Эта описанная здесь констелляция, посредством которой душевный и предметный ряды позволяют увидеть их метафизическое единство, переживается, конечно, в первом из этих рядов, и сила такого переживания была у Гёте настолько велика, что предмет был для него как бы безразличен. Конечно, это не следует понимать так, что предмет, которым он занимался, не имел для него высшей и священной важности, но в сущности ему было не столь важно, на какой предмет направлялась его деятельность. Тому, кто уверен в единстве своей жизни с идеей вещей, любое содержание его деятельности предстает как эквивалентное всякому другому, так как для самого в своей глубине существенного, – чтобы выражение бытия реализовалось в переживании Я, – пригоден любой предмет. Поэтому Гёте и мог сказать Эккерману: «Я всегда рассматривал все мои деяния и свершения только символически, и мне было в сущности безразлично, изготовляю ли я горшки или миски». Но в каком смысле символически? Что символизируется его деяниями и свершениями? Конечно, прежде всего последний, невыразимый смысл вещей; однако также и глубоко личное, чистая динамика его жизни. Произведение, которое стоит перед нами как конкретное содержание, – лишь знак этой глубочайшей жизненности, ее ритма и ее судеб. Толкование этих слов может вследствие поразительного совпадения, невзирая на полувековой промежуток между обоими высказываниями, подтвердить сказанное Вертером: «Моя мать очень хотела, чтобы я был активен. Но разве я и теперь не активен? И разве в сущности не безразлично, считать ли горох или чечевицу? Человек, который ради других, не ощущая потребности в этом, изнуряет себя из-за денег, чести, почета или еще чего-либо в таком роде, – всегда глупец».

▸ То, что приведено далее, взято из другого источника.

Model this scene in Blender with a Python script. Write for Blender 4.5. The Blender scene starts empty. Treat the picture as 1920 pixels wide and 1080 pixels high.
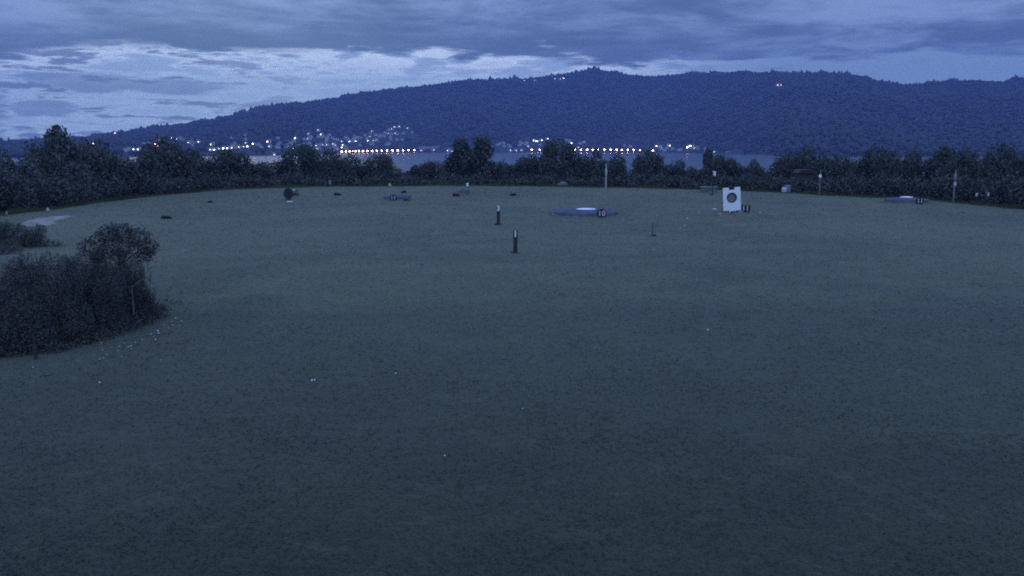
import bpy, math, random
import numpy as np
from mathutils import Vector, noise
random.seed(7); rng = np.random.default_rng(11)
S = bpy.context.scene
COL = S.collection
rad = math.radians

# ------------------------------------------------------------------ camera
F = 1663.0                       # focal length in pixels of the 1920 px photograph
CAMZ = 6.0
P = math.atan(268 / F)
CP, SP = math.cos(P), math.sin(P)
cd = bpy.data.cameras.new('camera'); cam = bpy.data.objects.new('camera', cd); COL.objects.link(cam)
cd.sensor_width = 36; cd.lens = 36 * F / 1920; cd.clip_start = 0.1; cd.clip_end = 30000
cam.location = (0, 0, CAMZ); cam.rotation_euler = (math.pi / 2 - P, 0, 0)
S.camera = cam
S.view_settings.view_transform = 'Standard'; S.view_settings.look = 'None'
S.view_settings.gamma = 1; S.view_settings.exposure = 0.0
S.cycles.use_denoising = False
S.cycles.sample_clamp_indirect = 2.0
S.cycles.volume_bounces = 1
S.cycles.max_bounces = 6
S.cycles.diffuse_bounces = 2
S.cycles.pixel_filter_type = 'BLACKMAN_HARRIS'; S.cycles.filter_width = 1.9

# ------------------------------------------------------------------ node helpers
class NT:
    def __init__(s, nt): s.nt = nt; nt.nodes.clear()
    def n(s, t, **k):
        x = s.nt.nodes.new(t)
        for a, b in k.items(): setattr(x, a, b)
        return x
    def put(s, sock, v):
        if isinstance(v, bpy.types.NodeSocket): s.nt.links.new(v, sock)
        elif isinstance(v, (tuple, list)) and len(v) == 3 and sock.type == 'RGBA': sock.default_value = (*v, 1)
        else: sock.default_value = v
    def m(s, op, a, b=0.0, c=0.0, clamp=False):
        x = s.n('ShaderNodeMath', operation=op, use_clamp=clamp)
        s.put(x.inputs[0], a); s.put(x.inputs[1], b); s.put(x.inputs[2], c)
        return x.outputs[0]
    def ss(s, v, a, b, lo=0.0, hi=1.0):
        x = s.n('ShaderNodeMapRange', interpolation_type='SMOOTHSTEP')
        for i, q in enumerate((v, a, b, lo, hi)): s.put(x.inputs[i], q)
        return x.outputs[0]
    def mix(s, f, a, b, bt='MIX'):
        x = s.n('ShaderNodeMix', data_type='RGBA', blend_type=bt)
        s.put(x.inputs[0], f); s.put(x.inputs[6], a); s.put(x.inputs[7], b)
        return x.outputs[2]
    def noise(s, vec, scale, detail=4, rough=0.55, dist=0.0, col=False):
        x = s.n('ShaderNodeTexNoise')
        if vec is not None: s.put(x.inputs['Vector'], vec)
        x.inputs['Scale'].default_value = scale; x.inputs['Detail'].default_value = detail
        x.inputs['Roughness'].default_value = rough; x.inputs['Distortion'].default_value = dist
        return x.outputs['Color' if col else 'Fac']
    def xyz(s, x, y, z):
        c = s.n('ShaderNodeCombineXYZ'); s.put(c.inputs[0], x); s.put(c.inputs[1], y); s.put(c.inputs[2], z)
        return c.outputs[0]

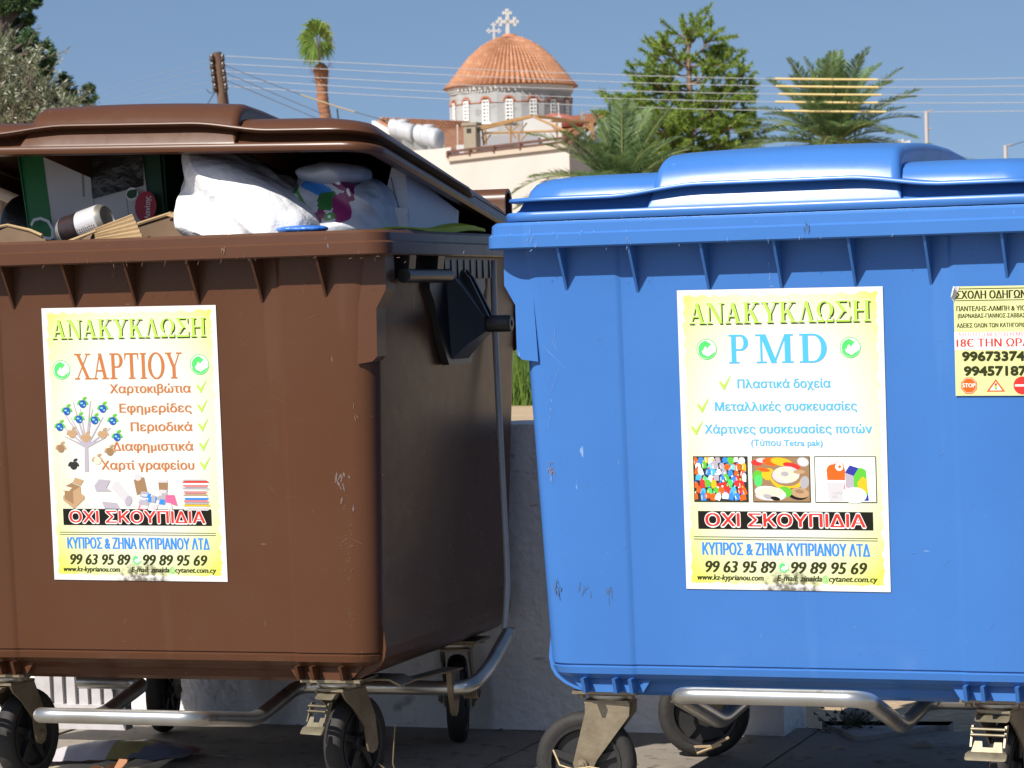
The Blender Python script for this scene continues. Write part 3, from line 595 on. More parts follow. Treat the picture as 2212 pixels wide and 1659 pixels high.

Между тем каждому произведению человеческой деятельности свойственно это двойное определение: то, что предстает как наше создание, может, с одной стороны, рассматриваться как подобие высших предчувствуемых ценностей и их связей и в этом находить свою подлинную сущность и свое право; но, с другой стороны, оно есть знак и проявление внутренней жизни, правда, быть может, только подобно тому, как мы отмечаем непрерывность бега точками, которыми мы как бы останавливаем его продвижение, или как море оставляет на берегу пену, создание его волн и свидетельство об этих волнах, форму и силу которых оно, правда, возвращает себе. Однако оба эти направления, которые символизируют содержание нашей действительности, в деятельности распределяются не равномерно. Как правило, одно из них атрофируется за счет усиления другого, и даже тот, кто рассматривает свои деяния и свершения в обоих направлениях как символичные, обычно ощущает, что они не равны друг другу, распределены различно, не гармонируют по своей степени. В этом смысле и исключительность Гёте не абсолютна в количественном отношении. В нем лишь более совершенно и чисто, чем у других, открывается символика, которая окружает всякое творение человека и служит ему опорой, потому что в его бытии и деятельности обе эти стороны, кажущиеся случайными по отношению друг к другу, вырастают в необходимой пропорции и во внутреннем единстве.